The Internet is no longer a communication system that connects people and information. It has become the Internet of Things (IoT), where cyber physical-systems, with the help of Artificial Intelligence (AI), connect people and the multitude of devices in their homes, public, spaces, and workplaces. In the process, the boundaries between the material and virtual worlds become blurred and often invisible, and in many cases, humans have become a “Thing” on the Internet of Things. Machines that communicate with each other already represent the majority of Internet “users” that employ a significant proportion of available digital capacity, making them important stakeholders that factor in cyberspace governance. This transformation has even more significance than the transition from an industrial society to a digital information society.
Dr. DeNardis lays down the facts and figures and makes connections to provoke us to think harder and deeper about the role digital infrastructure plays in our lives. Most importantly, she challenges the reader to think about how we can govern a system as it appears to be governing us. She observes that “The most consequential global policy concerns of the present era are arising in debates over the architecture and governance of cyber-physical systems. Technology policy has to be conceptualized to account for the expansion of digital technologies from Communication and information exchange to material sensing and control. How technical, legal, and institutional structures evolve will have sweeping implications for civil liberties and Innovation for a generation.”

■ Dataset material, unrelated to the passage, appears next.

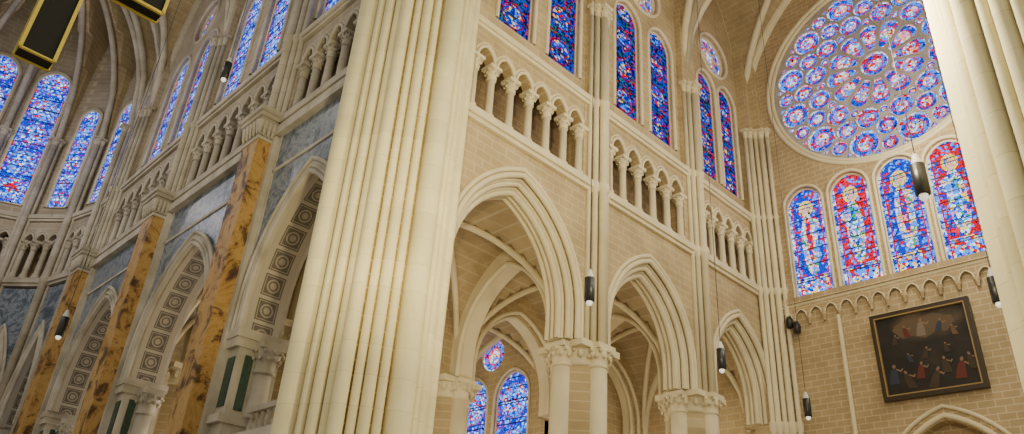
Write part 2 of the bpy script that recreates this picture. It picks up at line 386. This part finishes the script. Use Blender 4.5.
def arcade_pier(x, y, zc=10.3, zt=11.3, z0=-1.6, name='arcade_pier', b='wall', c='cream', R=1.05):
    g = G(name)
    n = 8
    prof = [(R * 1.35, z0), (R * 1.35, z0 + 0.6), (R, z0 + 0.8), (R, zc)]
    L = []
    for r, z in prof:
        for i in range(n):
            a = 2 * pi * (i + .5) / n; L.append((x + r * 1.06 * cos(a), y + r * 1.06 * sin(a), z))
    fs = [(j * n + i, j * n + (i + 1) % n, (j + 1) * n + (i + 1) % n, (j + 1) * n + i) for j in range(3) for i in range(n)]
    g.add(L, fs, b)
    lathe(g, x, y, [(R * 1.05, zc), (R * 1.15, zc + .1), (R * 1.1, zc + .3), (R * 1.3, zt - .3), (R * 1.3, zt - .2)], c, 8)
    for dx, dy in ((1, 0), (-1, 0), (0, 1), (0, -1)):
        px, py = x + dx * R, y + dy * R
        lathe(g, px, py, [(0.6, z0), (0.6, z0 + .5), (0.42, z0 + .7), (0.42, zc)], c, 16)
        capital(g, px, py, 0.4, zc, zt - 0.05, c, 0.55, 14, 10)
    box(g, W, x - R * 1.2, x + R * 1.2, y - R * 1.2, y + R * 1.2, zt - 0.28, zt, c)
    for i in range(16):
        a = 2 * pi * i / 16
        lathe(g, x + R * 1.22 * cos(a), y + R * 1.22 * sin(a), [(0.04, zt - .7), (0.14, zt - .55), (0.12, zt - .4), (0.03, zt - .3)], c, 6)
    g.done()

# ------------------------------------------------------------------ room shell
YB, XA, XC, YW = 20.5, 11.7, 40.5, 4.0
PB = (24.6, 33.2)
FB = frame((0, YB, 0), (1, 0, 0), (0, 1, 0))
FA = frame((XA, 0, 0), (0, 1, 0), (1, 0, 0))
FC = frame((XC, 0, 0), (0, 1, 0), (1, 0, 0))
g = G('floor'); box(g, W, -20, 60, -20, 80, -2.0, -1.6, 'floor'); g.done()

# ---- transept east wall (B)
g = G('wall_east')
bays = [(15.2, 24.6, 19.7, 3.75, 5.1, 1.2), (24.6, 33.2, 28.75, 3.35, 4.6, 1.1), (33.2, 40.5, 37.0, 2.95, 4.3, 1.2)]
ZS = 11.3
for s0, s1, c, a, h, st in bays:
    for k, (da, d0, d1) in enumerate(((0, 0, 0.3), (0.27, 0.3, 0.6), (0.54, 0.6, 1.2), (0.27, 1.2, 1.5), (0, 1.5, 1.8))):
        arcade(g, FB, s0, s1, 19.0 if k in (0, 4) else 18.5, ZS, [(c, a - da, h - da * 1.15)], d0, d1, 'wall' if k in (0, 4) else 'cream', st)
    for da, d, r in ((-0.2, -0.03, 0.11), (0.04, -0.02, 0.13), (0.16, 0.2, 0.08), (0.31, 0.3, 0.13), (0.44, 0.5, 0.08), (0.58, 0.62, 0.14), (0.62, 0.9, 0.08), (0.58, 1.2, 0.12)):
        rolled(g, FB, arch(c, a - da, ZS, h - da * 1.15, 16, st), d, r, 'cream')
upper(g, FB, 15.4, 24.6, 6, 'wall', 'cream', off=1.7, aw=1.12, cc=20.5, e=1.0)
upper(g, FB, 24.6, 33.2, 5, 'wall', 'cream', off=1.6, aw=1.1, cc=29.1, e=1.1)
upper(g, FB, 33.2, 40.5, 5, 'wall', 'cream', off=1.22, aw=0.95, cc=36.95)
for p in PB: shafts(g, FB, p, 11.3, 30.5, 'cream', 'wall')
g.done()
g = G('corner_shafts')
for i, (x, y, r) in enumerate(((39.45, 20.3, .13), (39.7, 20.1, .16), (39.95, 19.85, .13), (40.15, 19.55, .17), (40.3, 19.2, .13))):
    lathe(g, x, y, [(r * 1.5, -1.6), (r, -1.2), (r, 10.6), (r * 1.6, 11.0), (r * 1.6, 11.3), (r, 11.4), (r, 18.8), (r * 1.5, 19), (r * 1.5, 19.2), (r, 19.3), (r, 23.9), (r * 1.5, 24), (r, 24.2), (r, 30)], 'cream', 10)
    capital(g, x, y, r, 30, 30.6, 'cream', seg=8, crock=6)
box(g, W, 39.7, 40.5, 20.1, 21.5, -1.6, 40, 'wall'); box(g, W, 40.15, 40.5, 19.6, 21.5, -1.6, 40, 'wall')
g.done()
for p in PB: arcade_pier(p, 21.4)
arcade_pier(PB[0], 30.2)
g = G('wall_aisle')
F2 = frame((0, 29.5, 0), (1, 0, 0), (0, 1, 0))
for s0, s1, c, a, h in ((15, 24.6, 19.8, 3.6, 4.2), (24.6, 33.2, 28.8, 3.2, 4.0), (33.2, 40.5, 37, 2.8, 3.9)):
    for da, d0, d1 in ((0, 0, .35), (.25, .35, 1.05), (0, 1.05, 1.4)):
        arcade(g, F2, s0, s1, 17.8, ZS, [(c, a - da, h - da * 1.1)], d0, d1, 'wall' if da == 0 else 'cream', 1.1)
    for da, d in ((.05, 0), (.27, .37)): rolled(g, F2, arch(c, a - da, ZS, h - da, 12, 1.1), d, .12, 'cream')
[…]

After laying out the landscape of the cyberspace of physical systems, she tackles the global politics surrounding them, including privacy, security, and interoperability issues. She then moves on to rethinking Internet freedom and governance and challenges various conceptions of what Internet freedom means while offering thoughts on the future of Internet Governance that go far beyond current debates.
This book is a skillful provocation to see the Internet from the perspective of its infrastructure. Dr. DeNardis successfully brings together what is often seen as separate: technologies, values and human rights. Anybody who is seriously thinking about Internet Governance and the future of humanity should read this book. I am looking forward to hearing Dr. DeNardis speak at the IGF-USA and expect her insights to provoke many to think anew.